Former mayor Jim Reed called for a public outreach campaign modelled after the Scotts Valley School District’s campaign for Measure A, which successfully achieved 70.69 percent voter approval in November for a parcel tax to help fund schools. Reed explained the preliminary polling in that campaign revealed just how little voters understood the dire financial situation the school district was in, and it wasn’t until teachers actually began getting laid off that the outreach campaign for the parcel tax began getting traction.
“I think we’ll need a prolonged, systematic education campaign for the community to understand what’s at stake here,” Reed said.
Newly elected city council member Derek Timm, who led the Measure A campaign for the school district, agreed.
“I don’t think there is public awareness of how bad our budget situation is, as was the case with our schools,” Timm said. “How you convey that … might begin by polling the community on the perception of the financial situation of the city.”
“People care very much about public safety, they care about our recreation, our streets, our parks, and we need to somehow bring that alive. … It might be a harder sales pitch than with the schools, but I think we can make the case,” newly appointed mayor Jack Dilles said.
Driving the projected deficits is the expiration of Measure U, a half-cent sales tax approved by Scotts Valley voters in 2013, scheduled to expire in 2022. Measure U increased the sales tax from 8.25% to 8.75% in Scotts Valley, increasing the city’s “general purpose” revenue by about $1.2 million each year for eight years. Coupled with the expiration of Measure U are increasing CalPERS pension liability costs for the city, projected to increase by about $1 million through fiscal year 2021/22, and up to $1.9 million by 2024/25.
In a discussion of the recent and projected increase in CalPERS pension cost, Administrative Services Director Toni McFarlan explained the current cost of CalPERS pension liability is almost $1 million, or about 10 percent of the city’s budget, and these cost will almost certainly increase in the years ahead. CalPERS pension costs have dramatically increased for public employers over the last few years due to drops in discount rates, resulting from decreases in the rate of return on the CalPERS portfolio of investments made with pension funds.

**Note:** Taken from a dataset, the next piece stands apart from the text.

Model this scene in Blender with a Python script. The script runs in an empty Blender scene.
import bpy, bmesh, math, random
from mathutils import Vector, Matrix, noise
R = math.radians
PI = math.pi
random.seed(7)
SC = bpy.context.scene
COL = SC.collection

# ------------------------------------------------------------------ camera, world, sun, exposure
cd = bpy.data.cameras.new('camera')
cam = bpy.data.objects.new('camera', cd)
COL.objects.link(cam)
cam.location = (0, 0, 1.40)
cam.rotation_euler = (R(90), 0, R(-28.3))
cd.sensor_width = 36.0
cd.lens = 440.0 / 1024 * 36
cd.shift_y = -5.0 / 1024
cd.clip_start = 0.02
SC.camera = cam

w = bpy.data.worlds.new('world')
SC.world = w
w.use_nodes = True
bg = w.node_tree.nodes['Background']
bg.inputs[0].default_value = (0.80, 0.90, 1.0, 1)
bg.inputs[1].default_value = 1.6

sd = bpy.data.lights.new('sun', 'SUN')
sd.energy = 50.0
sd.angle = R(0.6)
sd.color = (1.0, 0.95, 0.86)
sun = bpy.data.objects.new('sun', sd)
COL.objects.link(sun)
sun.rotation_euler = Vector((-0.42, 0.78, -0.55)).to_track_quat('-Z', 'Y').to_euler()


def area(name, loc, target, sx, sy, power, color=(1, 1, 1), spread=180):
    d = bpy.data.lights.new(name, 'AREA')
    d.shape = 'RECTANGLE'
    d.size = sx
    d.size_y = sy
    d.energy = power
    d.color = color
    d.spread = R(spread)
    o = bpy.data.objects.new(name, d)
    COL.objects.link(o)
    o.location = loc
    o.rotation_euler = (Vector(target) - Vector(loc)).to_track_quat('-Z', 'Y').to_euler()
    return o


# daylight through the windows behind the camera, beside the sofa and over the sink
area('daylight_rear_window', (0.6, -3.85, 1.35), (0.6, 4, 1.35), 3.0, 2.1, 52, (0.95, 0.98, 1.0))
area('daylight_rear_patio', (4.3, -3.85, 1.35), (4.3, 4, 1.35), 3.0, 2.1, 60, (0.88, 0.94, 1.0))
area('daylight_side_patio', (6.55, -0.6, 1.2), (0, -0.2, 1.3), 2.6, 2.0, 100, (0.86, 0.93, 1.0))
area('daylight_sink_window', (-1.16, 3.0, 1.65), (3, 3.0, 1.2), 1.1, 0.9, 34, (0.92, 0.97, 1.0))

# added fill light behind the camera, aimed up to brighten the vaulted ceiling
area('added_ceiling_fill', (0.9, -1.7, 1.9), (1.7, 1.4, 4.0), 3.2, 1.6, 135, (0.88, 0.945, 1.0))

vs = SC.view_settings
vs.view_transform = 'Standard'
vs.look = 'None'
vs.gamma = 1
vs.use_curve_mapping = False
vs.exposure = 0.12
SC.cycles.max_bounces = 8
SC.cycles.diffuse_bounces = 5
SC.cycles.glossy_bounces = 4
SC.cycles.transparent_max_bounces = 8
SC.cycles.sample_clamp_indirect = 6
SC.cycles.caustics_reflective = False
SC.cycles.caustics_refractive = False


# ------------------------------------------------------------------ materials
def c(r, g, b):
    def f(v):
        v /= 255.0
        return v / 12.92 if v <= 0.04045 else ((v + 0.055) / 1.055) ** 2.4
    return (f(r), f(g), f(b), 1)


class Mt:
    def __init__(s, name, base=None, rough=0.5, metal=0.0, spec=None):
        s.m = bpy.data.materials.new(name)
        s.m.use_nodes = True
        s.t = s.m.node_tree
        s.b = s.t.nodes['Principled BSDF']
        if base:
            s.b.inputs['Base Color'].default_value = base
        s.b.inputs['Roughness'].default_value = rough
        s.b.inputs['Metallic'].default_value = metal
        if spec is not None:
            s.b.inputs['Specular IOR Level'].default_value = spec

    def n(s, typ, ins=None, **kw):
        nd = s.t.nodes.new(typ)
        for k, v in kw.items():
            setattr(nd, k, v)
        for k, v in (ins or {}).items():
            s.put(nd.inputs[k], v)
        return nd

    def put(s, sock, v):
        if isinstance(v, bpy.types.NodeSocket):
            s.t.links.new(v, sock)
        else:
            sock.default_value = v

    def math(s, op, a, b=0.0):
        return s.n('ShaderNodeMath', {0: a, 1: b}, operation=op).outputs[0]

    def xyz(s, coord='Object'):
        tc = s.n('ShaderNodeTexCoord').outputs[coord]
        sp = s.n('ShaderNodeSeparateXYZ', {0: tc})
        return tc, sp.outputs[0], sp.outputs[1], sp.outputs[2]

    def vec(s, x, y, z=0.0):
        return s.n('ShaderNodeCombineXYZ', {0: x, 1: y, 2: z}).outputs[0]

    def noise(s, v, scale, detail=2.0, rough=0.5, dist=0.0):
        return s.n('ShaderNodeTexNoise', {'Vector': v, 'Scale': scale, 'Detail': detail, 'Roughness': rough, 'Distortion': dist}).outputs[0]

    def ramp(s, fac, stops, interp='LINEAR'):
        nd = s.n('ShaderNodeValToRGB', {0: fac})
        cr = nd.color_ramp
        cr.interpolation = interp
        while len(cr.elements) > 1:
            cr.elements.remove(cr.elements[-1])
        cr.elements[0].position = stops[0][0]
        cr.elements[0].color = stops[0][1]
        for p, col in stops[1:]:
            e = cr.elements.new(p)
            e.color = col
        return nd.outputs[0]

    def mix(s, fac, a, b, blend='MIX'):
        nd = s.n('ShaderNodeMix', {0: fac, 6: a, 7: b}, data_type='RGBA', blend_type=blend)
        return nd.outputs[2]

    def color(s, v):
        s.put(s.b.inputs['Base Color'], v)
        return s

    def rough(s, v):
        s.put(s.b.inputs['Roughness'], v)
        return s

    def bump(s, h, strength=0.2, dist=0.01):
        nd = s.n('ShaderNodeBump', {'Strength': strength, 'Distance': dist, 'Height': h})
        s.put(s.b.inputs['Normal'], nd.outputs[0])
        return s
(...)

“My expectation is that the current one million dollars is going to get close to doubling, so you’re probably looking at about 20 percent of the city’s budget. And if the discount rates drop again — double it again,” said City Manager Jenny Haruyama.
Despite voter approval of Measure N in the last election that increased the hotel tax in Scotts Valley from 10 per cent to 11 percent, projected to add more than $1 million in city revenues by FY 2021/22, projected budget deficits without the Measure U sales tax revenue indicate general fund reserves are likely to be exhausted by FY 2021/22, and deficits will “structurally” increase to more than $2.16 million by FY 2026/27.
After his reelection to the council in November, Reed spoke of the projected fiscal crises as the number one challenge the council will face in his new term. Reed explained that similar to the school district, the City of Scotts Valley faces fiscal deficits through no real fault of its own, but by the way property taxes are distributed. Not long after his reelection, Reed said he saw the near future for the city council as “a two year conversation with the people on how the city is run, the services we provide, and if people are willing to pay a bit more for those services.”